Le CNAL fait un recours au nom du principe de laïcité :
La mise en oeuvre de ce dispositif a fait l’objet de la circulaire interministérielle du 2 décembre 2005. Mais, saisi d’un recours, le Conseil d’Etat a annulé cette circulaire (par son arrêt du 4 juin 2007). L’annulation ne concerne cependant pas la légalité même de la circulaire ; elle est prononcée pour cause d’incompétence d’un signataire. Très facile donc pour le gouvernement d’en faire une autre, et c’est ce qu’il fait le le 27 août 2007. Le CNAL (Comité national d’action laïque) a formé un recours devant le Conseil d’Etat contre cette seconde circulaire. Il en explique les raisons sur son site où l’on peut consulter un diaporama explicatif ainsi que le même document sous format pdf. Voir le site de la CNAL ici.
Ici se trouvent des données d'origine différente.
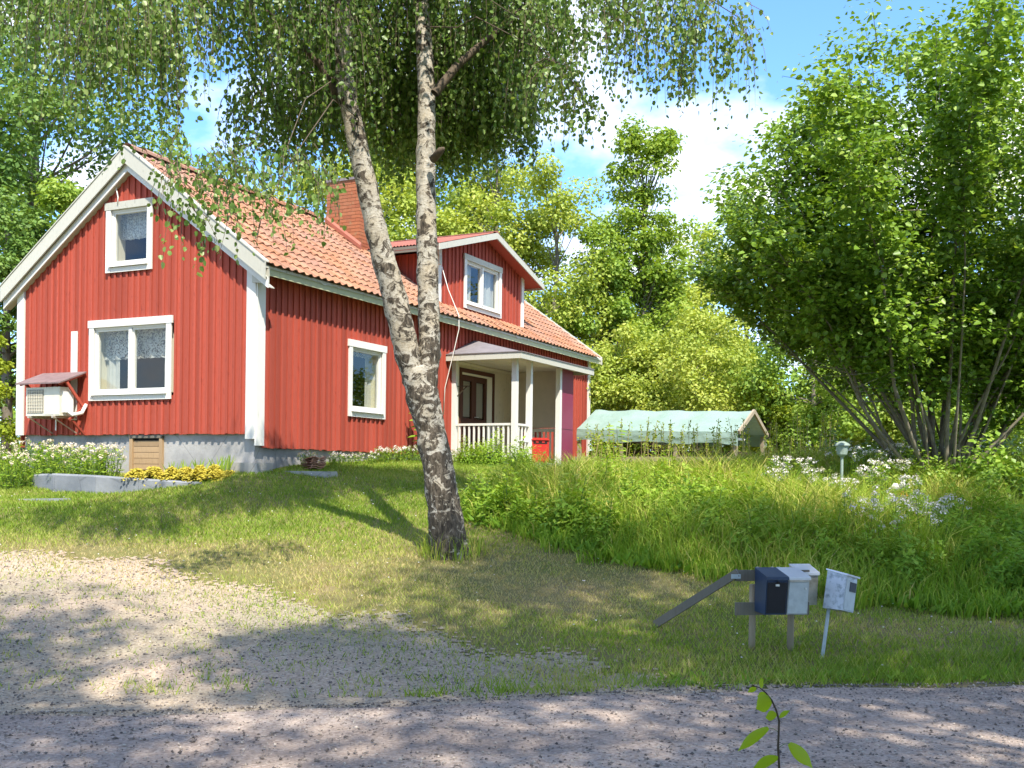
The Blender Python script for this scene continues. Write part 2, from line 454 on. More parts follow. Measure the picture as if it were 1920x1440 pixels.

Le CNAL et l’AMRF (Association des maires ruraux de France) tiendront d’ailleurs une conférence de presse commune le 15 novembre 2007 au siège du CNAL à Paris pour évoquer le recours déposé.
Des parlementaires questionnent le gouvernement :
Plusieurs parlementaires de bords différents ont évoqué la question de l’article 89 contesté sous forme de questions écrites au gouvernement et ils ont fait part de leurs inquiétudes.
Pour Gisèle Printz, il n’est pas normal que les communes payent même lorsqu’elles sont sous contrat d’association car les petites communes peinent déjà à entretenir leur école publique. Les maires voient également remises en cause les démarches qu’ils ont accomplies en matière de regroupement intercommunal, pour maintenir une école publique.
Maurice Leroy déclare que cet article ne remédie pas au problème. Il favorise doublement les écoles privées concernées. La commune de résidence doit financer à deux reprises les droits de scolarité, pour les enfants de sa propre école et pour les frais de scolarité des enfants fréquentant une école privée d’une autre commune.
Albert Facon dit que "cette circulaire contient des dispositions qui auront de lourdes conséquences telles que : l’augmentation importante des coûts de scolarisation, l’obligation de financement imposée aux communes de résidence, des difficultés dans la gestion municipale, des risques de tensions entre l’enseignement public et les écoles privées".
Maxime Gremetz, lui, "redoute que la disparité de traitement instaurée entre l’enseignement public et privé ravive les tensions autour de la question scolaire et que les écoles privées exercent une concurrence déloyale de nature à menacer voire réduire rapidement à néant les efforts engagés par nombre d’élus républicains pour maintenir et promouvoir le service public d’éducation".
Les questions posées ont toutes reçu une réponse stéréotypée qui se veut rassurante sous la forme d’une récitation de la législation applicable par le ministre qui assure que deux principes fondamentaux sont respectés : la liberté de l’enseignement qui garantit aux parents de choisir librement l’établissement où ils souhaitent inscrire leurs enfants, le principe de parité énoncé à l’article L. 442-5 précité et repris à l’article 89 de la loi du 23 avril 2005. Il précise que dans l’attente de l’interprétation de la portée respective de ces deux principes par le juge administratif dans le cadre des contentieux en cours, une réunion de concertation s’est tenue à l’initiative du ministère de l’Intérieur avec les principaux partenaires intéressés et a permis d’établir un mode opératoire.
On voit bien que cette question de financement des écoles élémentaires privées par les communes est délicate et complexe. Il paraît difficile de trancher dans un sens ou dans l’autre. Invoquer le seul principe de laïcité ne constitue pas une réponse en soi aux problèmes concrets qui se posent localement. Mais ouvrir ainsi une brèche en permettant des financements d’écoles privées n’est pas vraiment conforme au principe d’une république laïque.